Pouvait-il en être autrement au vu de la fièvre qui s’est emparée des prix du gaz naturel au cours des six dernières semaines et à l'approche du pic hivernal ? Les méthaniers s’engagent à leur tour sur la voie de la prospérité dans le sillon des porte-conteneurs et des vraquiers, qui s’y sont déjà frayés un chemin depuis un certain temps. Le coût de l’affrètement d’un porte-conteneurs sur une durée de deux ans peut équivaloir à 75 % des prix de l’achat. Dans le vrac sec, il est de moins en moins exclu par les sphères du courage maritime que le tarif journalier d’un capesize atteigne les 100 000 $ après avoir dépassé les 86 000 $ début octobre. 

La crise du gaz naturel et de l'énergie qui frappe l'Asie et l'Europe a propulsé les taux spot des navires transportant du GNL sur la plupart des grandes routes. Sur la seule journée de vendredi dernier, leurs tarifs ont bondi de 40 % sur le marché au comptant et de 65 à 86 % en une semaine en fonction des caractéristiques de ce navire réputé pour sa sophistication technique. Selon la motorisation plus ou moins efficiente sur un plan énergétique, le méthanier s’offre à un tarif compris entre 157 500 $ et 180 000 $. Même les plus anciens ne se bradent pas, aucun en deçà de 100 000 $ selon Clarksons Platou Securities.

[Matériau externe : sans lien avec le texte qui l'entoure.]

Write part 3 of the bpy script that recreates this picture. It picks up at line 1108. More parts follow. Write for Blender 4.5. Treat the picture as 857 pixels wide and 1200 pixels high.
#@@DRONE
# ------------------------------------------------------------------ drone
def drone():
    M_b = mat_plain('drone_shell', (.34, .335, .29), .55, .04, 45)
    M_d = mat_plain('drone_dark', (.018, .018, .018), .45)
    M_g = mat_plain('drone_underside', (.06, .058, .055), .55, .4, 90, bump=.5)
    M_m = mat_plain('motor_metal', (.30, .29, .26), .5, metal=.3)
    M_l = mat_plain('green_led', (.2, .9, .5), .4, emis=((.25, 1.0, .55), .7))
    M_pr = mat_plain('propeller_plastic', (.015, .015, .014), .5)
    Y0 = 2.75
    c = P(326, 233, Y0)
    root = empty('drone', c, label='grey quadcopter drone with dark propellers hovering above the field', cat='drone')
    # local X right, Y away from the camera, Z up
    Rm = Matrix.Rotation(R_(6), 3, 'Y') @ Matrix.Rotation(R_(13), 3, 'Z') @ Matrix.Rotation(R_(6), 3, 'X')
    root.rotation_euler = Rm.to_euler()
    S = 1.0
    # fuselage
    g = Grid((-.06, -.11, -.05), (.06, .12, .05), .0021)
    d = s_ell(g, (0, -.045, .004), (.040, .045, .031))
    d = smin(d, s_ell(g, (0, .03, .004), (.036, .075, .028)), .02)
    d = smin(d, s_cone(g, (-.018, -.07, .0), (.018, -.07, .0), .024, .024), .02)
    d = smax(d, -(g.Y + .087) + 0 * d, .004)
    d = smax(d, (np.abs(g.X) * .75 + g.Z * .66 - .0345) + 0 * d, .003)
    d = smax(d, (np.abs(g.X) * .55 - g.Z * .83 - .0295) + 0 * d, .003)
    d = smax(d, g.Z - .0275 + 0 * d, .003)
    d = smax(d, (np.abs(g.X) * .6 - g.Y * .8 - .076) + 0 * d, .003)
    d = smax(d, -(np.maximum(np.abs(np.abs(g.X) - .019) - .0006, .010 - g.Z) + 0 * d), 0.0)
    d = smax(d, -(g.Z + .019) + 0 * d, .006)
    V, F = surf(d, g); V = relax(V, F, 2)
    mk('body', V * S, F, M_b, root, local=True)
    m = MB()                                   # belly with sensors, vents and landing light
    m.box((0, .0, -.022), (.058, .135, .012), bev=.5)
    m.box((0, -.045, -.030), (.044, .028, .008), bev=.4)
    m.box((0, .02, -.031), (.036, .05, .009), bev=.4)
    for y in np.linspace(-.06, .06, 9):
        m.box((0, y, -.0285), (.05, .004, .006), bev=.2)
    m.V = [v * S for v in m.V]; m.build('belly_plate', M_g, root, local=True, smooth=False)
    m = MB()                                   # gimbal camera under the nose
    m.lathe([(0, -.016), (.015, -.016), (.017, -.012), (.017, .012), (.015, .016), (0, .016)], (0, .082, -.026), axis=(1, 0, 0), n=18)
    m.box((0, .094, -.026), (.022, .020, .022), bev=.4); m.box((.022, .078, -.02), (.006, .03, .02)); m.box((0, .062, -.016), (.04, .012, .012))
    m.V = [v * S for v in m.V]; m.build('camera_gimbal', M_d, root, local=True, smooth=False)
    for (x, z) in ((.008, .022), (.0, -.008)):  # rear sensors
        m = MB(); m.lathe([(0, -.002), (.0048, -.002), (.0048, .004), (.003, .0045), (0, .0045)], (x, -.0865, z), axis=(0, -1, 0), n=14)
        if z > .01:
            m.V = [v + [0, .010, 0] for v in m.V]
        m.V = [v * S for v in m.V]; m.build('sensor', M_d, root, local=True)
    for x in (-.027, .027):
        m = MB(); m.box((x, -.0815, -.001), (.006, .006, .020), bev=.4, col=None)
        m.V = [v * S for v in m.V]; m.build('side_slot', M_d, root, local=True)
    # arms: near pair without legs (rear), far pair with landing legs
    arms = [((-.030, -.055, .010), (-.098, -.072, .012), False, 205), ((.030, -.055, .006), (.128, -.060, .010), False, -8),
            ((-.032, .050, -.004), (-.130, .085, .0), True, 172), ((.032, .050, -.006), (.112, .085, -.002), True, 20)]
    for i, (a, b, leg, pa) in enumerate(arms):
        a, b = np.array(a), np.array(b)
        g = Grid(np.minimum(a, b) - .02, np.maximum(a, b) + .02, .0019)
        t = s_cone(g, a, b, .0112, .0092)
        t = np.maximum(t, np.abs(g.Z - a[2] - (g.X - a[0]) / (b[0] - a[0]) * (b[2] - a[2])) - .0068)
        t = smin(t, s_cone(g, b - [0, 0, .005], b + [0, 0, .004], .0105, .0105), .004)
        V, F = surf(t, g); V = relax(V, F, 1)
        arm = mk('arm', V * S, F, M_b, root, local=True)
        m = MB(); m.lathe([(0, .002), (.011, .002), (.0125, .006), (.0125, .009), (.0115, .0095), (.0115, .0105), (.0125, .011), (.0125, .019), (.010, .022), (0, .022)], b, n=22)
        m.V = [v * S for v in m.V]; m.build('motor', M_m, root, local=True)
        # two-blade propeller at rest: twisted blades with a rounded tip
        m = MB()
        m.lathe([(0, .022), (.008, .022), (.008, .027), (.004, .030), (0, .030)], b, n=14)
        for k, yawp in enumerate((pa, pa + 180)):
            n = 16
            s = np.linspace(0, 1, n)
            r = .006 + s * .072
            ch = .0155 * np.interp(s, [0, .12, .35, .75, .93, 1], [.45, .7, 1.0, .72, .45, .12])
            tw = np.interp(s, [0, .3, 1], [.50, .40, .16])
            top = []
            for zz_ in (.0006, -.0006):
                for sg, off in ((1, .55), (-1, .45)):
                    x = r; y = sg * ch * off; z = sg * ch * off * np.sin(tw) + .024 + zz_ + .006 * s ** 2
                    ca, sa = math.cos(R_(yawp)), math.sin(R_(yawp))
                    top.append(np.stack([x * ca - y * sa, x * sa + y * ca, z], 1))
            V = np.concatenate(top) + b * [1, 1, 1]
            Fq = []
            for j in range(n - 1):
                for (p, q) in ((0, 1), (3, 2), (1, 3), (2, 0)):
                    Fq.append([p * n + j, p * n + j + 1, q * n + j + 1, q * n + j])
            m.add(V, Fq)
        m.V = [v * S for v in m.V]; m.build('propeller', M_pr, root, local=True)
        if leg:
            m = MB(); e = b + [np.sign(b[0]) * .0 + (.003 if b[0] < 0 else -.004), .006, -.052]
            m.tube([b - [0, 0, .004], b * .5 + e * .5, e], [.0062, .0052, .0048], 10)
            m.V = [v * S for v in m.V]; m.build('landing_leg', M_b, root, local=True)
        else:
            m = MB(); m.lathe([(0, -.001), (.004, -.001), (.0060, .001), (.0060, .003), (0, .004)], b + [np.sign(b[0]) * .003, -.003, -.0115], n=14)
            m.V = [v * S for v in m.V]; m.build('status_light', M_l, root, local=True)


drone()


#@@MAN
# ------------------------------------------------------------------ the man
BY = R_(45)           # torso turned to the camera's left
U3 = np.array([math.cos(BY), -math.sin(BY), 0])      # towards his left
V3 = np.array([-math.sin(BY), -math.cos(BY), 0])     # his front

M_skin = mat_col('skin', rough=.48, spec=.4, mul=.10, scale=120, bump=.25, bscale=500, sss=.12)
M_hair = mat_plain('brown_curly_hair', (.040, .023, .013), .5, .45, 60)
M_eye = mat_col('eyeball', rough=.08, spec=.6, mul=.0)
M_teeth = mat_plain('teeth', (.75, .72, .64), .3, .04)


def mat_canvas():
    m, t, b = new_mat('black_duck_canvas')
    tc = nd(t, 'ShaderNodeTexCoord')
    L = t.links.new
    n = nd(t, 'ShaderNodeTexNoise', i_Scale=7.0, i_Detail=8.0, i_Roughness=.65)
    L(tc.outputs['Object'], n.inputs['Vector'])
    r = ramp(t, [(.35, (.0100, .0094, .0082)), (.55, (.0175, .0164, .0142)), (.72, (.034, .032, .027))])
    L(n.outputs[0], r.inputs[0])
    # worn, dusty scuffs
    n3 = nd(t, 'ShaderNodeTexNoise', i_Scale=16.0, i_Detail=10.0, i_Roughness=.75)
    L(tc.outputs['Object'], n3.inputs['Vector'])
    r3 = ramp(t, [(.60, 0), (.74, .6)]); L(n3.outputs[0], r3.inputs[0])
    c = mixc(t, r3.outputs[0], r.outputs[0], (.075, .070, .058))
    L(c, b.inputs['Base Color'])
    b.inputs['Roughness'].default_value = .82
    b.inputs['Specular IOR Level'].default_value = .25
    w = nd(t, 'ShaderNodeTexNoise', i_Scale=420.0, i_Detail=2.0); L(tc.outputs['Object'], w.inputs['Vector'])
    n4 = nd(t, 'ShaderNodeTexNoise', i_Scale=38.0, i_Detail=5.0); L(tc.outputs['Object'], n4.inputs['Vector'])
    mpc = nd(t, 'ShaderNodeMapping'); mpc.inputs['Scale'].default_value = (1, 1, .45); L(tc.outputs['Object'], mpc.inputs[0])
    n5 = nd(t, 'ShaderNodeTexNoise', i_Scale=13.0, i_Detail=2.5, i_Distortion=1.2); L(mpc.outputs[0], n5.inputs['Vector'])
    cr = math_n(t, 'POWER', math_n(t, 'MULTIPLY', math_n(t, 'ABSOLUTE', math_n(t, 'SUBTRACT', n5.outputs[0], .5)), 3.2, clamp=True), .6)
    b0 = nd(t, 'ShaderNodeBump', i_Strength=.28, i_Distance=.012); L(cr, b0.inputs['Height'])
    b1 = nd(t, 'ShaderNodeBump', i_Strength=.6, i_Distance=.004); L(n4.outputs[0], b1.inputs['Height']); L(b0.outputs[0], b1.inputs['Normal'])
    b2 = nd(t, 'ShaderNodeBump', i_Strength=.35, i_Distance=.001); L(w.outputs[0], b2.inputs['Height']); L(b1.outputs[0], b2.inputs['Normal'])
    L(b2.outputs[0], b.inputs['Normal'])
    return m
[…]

Le Baltic Exchange a enregistré des taux équivalents d'affrètement à temps au-delà des 200 000 $ pour expédier 180 000 m3 de GNL à Tokyo depuis Gladstone en Australie. Les taux de GNL du Pacifique se négocient avec une prime record de 64 250 $ par jour par rapport aux taux de l'Atlantique, selon Spark Commodities, spécialisé dans la tarification du transport de GNL.

Entre 200 000 et 300 000 $/j

Les raisons de cette poussée de fièvre ne diffèrent pas de celles des autres segments du transport maritime : ils reposent sur une combinaison de facteurs qui relèvent de l’offre et de la demande, avec en plus, pour les méthaniers (comme pour les vraquiers), de paramètres qui relèvent d’aléas conjoncturels (un hiver 2020-2021 rigoureux, des inondations, typhons et autres événements météo qui ont asséché les stocks de produits énergétiques) et structurels (transition environnementale qui met en concurrence le charbon et le gaz naturel dans la production d’électricité et a encore accru la demande).

Ces phénomènes (liste non exhaustive) ont été aggravés par des prix élevés au printemps et en été, qui n’ont pas incité les utilisateurs finaux à se réapprovisionner assez vite. Résultat, le choc simultané sur l’offre et la demande a l’effet d’une bombe à retardement. Les prix du gaz naturel ont grimpé en flèche partout dans le monde au même moment.

En Europe, les pays se sont trouvés en concurrence avec le Japon et la Chine pour obtenir des cargaisons au comptant dans un contexte où l'approvisionnement par gazoduc de la Russie, qui fournit environ 50 % des importations de gaz naturel de l'UE, a été plus faible que prévu.

Inérêt inédit 

Dans la perspective du pic hivernal, les tarifs des méthaniers sur le marché spot sont montés en température et les exploitants de méthaniers évoquent dans des colloques des taux qui devraient se maintenir entre 200 000 et 300 000 $/j. Le secteur est toutefois moins « accro » au spot que dans les autres segments du transport maritime et traditionnellement plus enclin à signer des chartes pluriannuelles. « L'intérêt pour les affrètements à long terme plutôt que pour le spot a été unique. Nous n'avons jamais vu un marché à terme aussi fort auparavant », a confirmé devant des investisseurs Oystein Kalleklev, PDG de la compagnie norvégienne cotée en bourse Flex LNG, qui exploite une flotte 13 méthaniers.

Des bénéfices qui excitent les exploitants

L’offre de navires disponibles est un autre point clé. Une partie de la flotte de 630 méthaniers est actuellement déployée sur des contrats à long terme de plus de 10 ans. Les cargaisons de GNL au comptant représentaient environ 40 % des 356 Mt expédiées en 2020, selon les données de l’association des importateurs de GNL (International group of LNG Importers).

Les bénéfices de l'arbitrage donnent en outre la fièvre aux tarifs d'affrètement. Dans ses échanges avec les milieux financiers, Flex LNG indiquait que le transport de 172 000 m3 du Golfe des États-Unis vers le Japon s’était soldé par un arbitrage de 124 M$ tandis qu’une cargaison d'une valeur de 20 M$ valait 120 M$ lorsqu'elle a atteint l'Europe. L’exploitant estime à 19 Mt les achats de GNL à court terme d’ici à mars et à 14,5 Mt la pénurie gaz naturel en Europe.